Extract, without alteration, each line from the start of the listing to the line bearing "PI = math.pi".

* * *

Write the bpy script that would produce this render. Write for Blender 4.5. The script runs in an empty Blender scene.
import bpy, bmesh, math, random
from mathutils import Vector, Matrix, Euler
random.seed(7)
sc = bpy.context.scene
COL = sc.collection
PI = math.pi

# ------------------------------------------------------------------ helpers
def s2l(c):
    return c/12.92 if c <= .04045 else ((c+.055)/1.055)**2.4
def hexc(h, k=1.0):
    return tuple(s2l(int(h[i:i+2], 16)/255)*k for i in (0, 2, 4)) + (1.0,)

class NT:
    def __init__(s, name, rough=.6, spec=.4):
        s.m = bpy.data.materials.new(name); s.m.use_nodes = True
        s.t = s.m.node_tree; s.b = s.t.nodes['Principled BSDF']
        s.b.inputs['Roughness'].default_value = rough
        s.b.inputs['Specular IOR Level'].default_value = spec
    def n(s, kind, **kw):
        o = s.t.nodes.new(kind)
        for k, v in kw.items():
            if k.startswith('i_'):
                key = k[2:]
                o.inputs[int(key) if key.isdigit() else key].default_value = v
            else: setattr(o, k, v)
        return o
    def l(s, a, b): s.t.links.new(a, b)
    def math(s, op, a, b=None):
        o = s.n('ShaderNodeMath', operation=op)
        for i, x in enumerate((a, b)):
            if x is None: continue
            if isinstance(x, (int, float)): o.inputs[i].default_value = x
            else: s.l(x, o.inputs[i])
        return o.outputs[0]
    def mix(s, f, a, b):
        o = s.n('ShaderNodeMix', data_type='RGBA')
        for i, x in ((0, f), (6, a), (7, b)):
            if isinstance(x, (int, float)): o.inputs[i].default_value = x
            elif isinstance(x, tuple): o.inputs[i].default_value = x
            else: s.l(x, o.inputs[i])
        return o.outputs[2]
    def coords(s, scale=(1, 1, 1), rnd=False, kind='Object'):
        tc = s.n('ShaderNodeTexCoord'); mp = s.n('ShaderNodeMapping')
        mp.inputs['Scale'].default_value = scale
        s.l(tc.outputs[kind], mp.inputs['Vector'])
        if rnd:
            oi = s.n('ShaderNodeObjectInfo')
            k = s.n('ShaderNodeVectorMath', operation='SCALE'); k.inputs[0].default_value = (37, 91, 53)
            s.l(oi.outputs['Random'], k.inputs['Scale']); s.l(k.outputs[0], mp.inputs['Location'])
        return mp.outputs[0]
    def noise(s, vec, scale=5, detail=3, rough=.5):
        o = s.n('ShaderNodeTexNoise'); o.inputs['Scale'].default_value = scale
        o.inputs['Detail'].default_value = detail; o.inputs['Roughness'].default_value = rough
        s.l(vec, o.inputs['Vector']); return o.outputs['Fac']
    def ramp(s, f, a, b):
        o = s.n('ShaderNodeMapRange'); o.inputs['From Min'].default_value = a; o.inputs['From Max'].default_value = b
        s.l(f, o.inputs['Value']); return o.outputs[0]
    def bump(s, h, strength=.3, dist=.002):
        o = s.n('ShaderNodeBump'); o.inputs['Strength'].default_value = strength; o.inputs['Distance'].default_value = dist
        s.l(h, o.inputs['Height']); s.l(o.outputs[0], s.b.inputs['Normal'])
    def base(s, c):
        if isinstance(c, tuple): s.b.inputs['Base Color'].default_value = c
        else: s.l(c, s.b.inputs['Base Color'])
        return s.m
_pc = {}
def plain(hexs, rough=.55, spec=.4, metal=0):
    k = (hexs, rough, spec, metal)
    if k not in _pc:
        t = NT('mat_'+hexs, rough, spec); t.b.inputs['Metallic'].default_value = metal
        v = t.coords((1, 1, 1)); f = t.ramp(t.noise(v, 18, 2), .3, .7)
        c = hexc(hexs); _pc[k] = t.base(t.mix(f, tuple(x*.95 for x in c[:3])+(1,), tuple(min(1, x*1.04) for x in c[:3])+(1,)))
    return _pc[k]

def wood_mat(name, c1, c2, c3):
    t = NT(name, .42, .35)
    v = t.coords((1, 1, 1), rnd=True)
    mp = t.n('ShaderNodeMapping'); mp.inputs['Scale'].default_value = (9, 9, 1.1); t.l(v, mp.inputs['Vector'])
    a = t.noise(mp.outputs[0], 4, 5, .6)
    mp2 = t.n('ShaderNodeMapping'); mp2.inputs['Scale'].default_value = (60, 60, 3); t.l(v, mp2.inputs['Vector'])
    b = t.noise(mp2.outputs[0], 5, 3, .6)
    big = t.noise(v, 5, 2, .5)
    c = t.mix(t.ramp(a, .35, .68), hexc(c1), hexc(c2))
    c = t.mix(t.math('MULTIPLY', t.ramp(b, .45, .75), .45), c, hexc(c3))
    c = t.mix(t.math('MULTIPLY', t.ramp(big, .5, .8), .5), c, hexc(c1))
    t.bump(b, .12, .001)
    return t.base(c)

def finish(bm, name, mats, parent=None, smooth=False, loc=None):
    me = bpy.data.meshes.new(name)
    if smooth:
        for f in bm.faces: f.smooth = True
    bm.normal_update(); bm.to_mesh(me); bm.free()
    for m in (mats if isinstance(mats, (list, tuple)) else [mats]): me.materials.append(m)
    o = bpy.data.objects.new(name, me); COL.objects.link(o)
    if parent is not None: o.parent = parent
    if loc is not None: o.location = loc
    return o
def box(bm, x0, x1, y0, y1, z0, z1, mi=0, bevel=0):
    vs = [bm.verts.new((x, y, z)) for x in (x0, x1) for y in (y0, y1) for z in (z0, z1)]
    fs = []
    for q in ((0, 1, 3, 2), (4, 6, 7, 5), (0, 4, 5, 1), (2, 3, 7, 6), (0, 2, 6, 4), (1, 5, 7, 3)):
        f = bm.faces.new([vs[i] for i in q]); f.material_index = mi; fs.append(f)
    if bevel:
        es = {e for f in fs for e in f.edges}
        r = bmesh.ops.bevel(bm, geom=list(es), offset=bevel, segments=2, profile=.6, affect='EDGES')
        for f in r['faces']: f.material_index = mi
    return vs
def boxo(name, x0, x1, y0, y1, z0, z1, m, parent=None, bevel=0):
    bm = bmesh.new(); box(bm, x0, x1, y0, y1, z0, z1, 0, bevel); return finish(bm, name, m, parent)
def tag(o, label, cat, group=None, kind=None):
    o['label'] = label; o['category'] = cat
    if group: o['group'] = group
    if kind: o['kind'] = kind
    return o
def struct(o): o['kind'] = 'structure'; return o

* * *

■ Solution to the exercise ■
Write the bpy script that would produce this render. Write for Blender 4.5. The script runs in an empty Blender scene.
import bpy, bmesh, math, random
from mathutils import Vector, Matrix, Euler
random.seed(7)
sc = bpy.context.scene
COL = sc.collection
PI = math.pi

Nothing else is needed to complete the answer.